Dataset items

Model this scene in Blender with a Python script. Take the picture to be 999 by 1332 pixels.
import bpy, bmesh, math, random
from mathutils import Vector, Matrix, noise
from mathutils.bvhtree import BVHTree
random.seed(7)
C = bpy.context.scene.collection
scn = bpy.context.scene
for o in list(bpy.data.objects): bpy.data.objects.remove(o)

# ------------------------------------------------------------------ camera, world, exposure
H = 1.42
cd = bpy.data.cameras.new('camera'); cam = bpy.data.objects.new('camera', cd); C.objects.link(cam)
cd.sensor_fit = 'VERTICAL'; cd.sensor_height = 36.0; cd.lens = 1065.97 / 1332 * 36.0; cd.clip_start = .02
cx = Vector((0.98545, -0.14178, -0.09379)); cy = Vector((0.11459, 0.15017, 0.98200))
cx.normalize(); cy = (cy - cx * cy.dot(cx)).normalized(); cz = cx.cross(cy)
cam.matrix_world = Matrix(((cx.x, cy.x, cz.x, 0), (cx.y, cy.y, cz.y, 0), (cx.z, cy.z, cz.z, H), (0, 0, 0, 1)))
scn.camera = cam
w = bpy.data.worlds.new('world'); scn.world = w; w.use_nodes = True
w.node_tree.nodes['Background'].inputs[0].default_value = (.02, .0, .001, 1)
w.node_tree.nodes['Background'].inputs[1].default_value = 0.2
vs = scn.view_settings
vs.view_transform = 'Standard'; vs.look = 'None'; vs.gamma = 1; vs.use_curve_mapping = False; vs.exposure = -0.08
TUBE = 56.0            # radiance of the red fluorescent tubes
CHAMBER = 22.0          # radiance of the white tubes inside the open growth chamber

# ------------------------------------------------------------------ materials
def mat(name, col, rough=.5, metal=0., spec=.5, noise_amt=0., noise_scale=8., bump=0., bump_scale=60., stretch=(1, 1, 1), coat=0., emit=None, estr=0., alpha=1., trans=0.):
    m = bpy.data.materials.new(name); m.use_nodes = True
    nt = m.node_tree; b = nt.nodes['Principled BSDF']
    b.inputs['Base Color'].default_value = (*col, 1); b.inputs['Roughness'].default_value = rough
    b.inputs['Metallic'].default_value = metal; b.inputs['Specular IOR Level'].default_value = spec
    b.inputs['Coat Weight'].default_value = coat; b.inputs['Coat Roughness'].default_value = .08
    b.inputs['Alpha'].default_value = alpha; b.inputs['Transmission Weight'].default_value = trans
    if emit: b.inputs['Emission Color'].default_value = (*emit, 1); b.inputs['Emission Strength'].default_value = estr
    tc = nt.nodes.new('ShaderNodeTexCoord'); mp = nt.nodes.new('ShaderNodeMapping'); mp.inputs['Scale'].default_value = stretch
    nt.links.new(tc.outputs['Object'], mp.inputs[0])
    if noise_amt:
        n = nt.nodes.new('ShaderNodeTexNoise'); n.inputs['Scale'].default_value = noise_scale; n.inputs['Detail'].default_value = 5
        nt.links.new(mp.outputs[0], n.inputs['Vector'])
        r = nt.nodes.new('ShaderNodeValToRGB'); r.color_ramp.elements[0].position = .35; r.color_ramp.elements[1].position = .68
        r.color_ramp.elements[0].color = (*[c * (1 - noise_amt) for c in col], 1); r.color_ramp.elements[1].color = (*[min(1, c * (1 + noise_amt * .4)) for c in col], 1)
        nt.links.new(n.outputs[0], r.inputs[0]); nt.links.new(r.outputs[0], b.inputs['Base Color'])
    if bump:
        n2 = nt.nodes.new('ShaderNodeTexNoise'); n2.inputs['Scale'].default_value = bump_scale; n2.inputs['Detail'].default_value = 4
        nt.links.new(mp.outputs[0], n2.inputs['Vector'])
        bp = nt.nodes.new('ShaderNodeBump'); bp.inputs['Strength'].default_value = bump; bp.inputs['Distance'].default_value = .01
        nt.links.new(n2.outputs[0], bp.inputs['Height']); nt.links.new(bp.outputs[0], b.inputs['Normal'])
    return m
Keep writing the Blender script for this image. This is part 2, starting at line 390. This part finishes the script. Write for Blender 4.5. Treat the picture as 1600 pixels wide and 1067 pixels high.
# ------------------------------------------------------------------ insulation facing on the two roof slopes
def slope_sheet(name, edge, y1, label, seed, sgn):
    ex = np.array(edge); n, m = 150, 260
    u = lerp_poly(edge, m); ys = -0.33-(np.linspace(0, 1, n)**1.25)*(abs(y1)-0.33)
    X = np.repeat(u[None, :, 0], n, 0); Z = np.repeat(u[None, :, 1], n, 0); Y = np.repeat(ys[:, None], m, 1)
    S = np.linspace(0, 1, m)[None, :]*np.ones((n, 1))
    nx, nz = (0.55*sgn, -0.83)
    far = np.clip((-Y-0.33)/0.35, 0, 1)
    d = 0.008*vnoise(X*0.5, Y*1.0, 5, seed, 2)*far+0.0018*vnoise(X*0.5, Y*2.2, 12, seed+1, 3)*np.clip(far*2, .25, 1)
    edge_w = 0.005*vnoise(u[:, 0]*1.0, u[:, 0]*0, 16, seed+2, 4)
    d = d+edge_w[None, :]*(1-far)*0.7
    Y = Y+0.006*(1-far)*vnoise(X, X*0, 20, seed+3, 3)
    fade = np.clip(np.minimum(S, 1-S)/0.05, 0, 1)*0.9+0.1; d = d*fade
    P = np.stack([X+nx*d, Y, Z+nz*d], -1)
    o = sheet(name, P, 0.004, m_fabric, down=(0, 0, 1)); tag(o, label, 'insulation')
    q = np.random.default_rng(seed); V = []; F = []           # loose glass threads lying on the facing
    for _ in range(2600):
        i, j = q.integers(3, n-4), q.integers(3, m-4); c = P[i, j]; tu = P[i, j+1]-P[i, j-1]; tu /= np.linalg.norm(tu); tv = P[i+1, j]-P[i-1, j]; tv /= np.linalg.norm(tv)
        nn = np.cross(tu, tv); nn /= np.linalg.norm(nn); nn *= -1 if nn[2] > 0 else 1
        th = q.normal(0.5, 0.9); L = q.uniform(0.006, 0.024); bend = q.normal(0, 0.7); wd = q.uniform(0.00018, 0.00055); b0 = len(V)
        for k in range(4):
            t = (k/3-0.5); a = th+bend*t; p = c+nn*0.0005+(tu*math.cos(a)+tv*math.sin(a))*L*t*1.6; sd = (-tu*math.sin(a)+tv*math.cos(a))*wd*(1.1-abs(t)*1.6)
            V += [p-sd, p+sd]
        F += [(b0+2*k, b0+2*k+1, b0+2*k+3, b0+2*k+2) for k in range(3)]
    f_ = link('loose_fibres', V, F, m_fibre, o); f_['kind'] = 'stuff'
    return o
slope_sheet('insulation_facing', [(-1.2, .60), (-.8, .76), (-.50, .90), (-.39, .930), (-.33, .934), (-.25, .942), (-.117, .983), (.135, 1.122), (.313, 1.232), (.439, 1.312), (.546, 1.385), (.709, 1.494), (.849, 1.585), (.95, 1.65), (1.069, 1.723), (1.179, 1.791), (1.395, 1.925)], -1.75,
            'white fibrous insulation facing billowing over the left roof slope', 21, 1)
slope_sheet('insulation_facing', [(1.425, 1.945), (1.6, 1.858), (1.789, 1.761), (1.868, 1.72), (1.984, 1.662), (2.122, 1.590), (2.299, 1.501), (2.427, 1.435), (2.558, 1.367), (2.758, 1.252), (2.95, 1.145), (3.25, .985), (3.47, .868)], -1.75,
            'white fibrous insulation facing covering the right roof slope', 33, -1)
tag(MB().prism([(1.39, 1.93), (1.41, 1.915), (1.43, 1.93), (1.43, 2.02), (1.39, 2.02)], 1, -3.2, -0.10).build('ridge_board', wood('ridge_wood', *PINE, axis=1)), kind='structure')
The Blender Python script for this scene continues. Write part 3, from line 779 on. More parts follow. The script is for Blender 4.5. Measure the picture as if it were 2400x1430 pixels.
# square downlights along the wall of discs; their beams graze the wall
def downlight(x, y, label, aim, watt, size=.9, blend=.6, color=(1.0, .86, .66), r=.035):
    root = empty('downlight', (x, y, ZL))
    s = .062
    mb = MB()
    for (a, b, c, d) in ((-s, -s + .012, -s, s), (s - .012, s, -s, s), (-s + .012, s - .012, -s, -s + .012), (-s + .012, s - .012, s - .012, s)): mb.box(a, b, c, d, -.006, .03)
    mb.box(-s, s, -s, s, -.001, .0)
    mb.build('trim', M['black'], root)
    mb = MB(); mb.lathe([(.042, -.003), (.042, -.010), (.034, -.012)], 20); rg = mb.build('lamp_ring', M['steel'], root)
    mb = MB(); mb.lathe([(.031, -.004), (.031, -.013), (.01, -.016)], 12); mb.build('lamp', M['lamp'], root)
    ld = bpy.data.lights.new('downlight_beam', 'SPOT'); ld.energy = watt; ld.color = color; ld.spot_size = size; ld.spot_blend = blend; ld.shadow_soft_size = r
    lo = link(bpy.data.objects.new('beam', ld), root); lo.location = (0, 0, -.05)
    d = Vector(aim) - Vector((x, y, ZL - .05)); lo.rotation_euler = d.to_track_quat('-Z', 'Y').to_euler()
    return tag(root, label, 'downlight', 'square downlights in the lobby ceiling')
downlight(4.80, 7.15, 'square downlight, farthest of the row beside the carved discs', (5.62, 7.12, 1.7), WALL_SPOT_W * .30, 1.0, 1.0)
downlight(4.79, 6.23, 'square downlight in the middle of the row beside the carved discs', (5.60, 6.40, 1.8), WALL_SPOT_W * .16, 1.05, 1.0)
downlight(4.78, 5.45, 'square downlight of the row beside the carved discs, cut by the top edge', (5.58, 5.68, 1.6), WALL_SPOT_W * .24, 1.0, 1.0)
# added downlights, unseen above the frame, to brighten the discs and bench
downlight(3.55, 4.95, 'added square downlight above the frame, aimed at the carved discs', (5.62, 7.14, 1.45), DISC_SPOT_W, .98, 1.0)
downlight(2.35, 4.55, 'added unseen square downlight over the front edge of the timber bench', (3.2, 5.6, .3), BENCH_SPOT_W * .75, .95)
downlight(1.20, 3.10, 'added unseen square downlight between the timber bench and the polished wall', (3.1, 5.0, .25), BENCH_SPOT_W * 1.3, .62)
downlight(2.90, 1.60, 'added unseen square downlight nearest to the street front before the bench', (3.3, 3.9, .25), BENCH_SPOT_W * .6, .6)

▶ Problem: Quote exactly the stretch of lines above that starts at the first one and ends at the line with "for o in list(bpy.data.objects): bpy.data.objects.remove(o)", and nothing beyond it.

▶ Written answer:
Model this scene in Blender with a Python script. Take the picture to be 999 by 1332 pixels.
import bpy, bmesh, math, random
from mathutils import Vector, Matrix, noise
from mathutils.bvhtree import BVHTree
random.seed(7)
C = bpy.context.scene.collection
scn = bpy.context.scene
for o in list(bpy.data.objects): bpy.data.objects.remove(o)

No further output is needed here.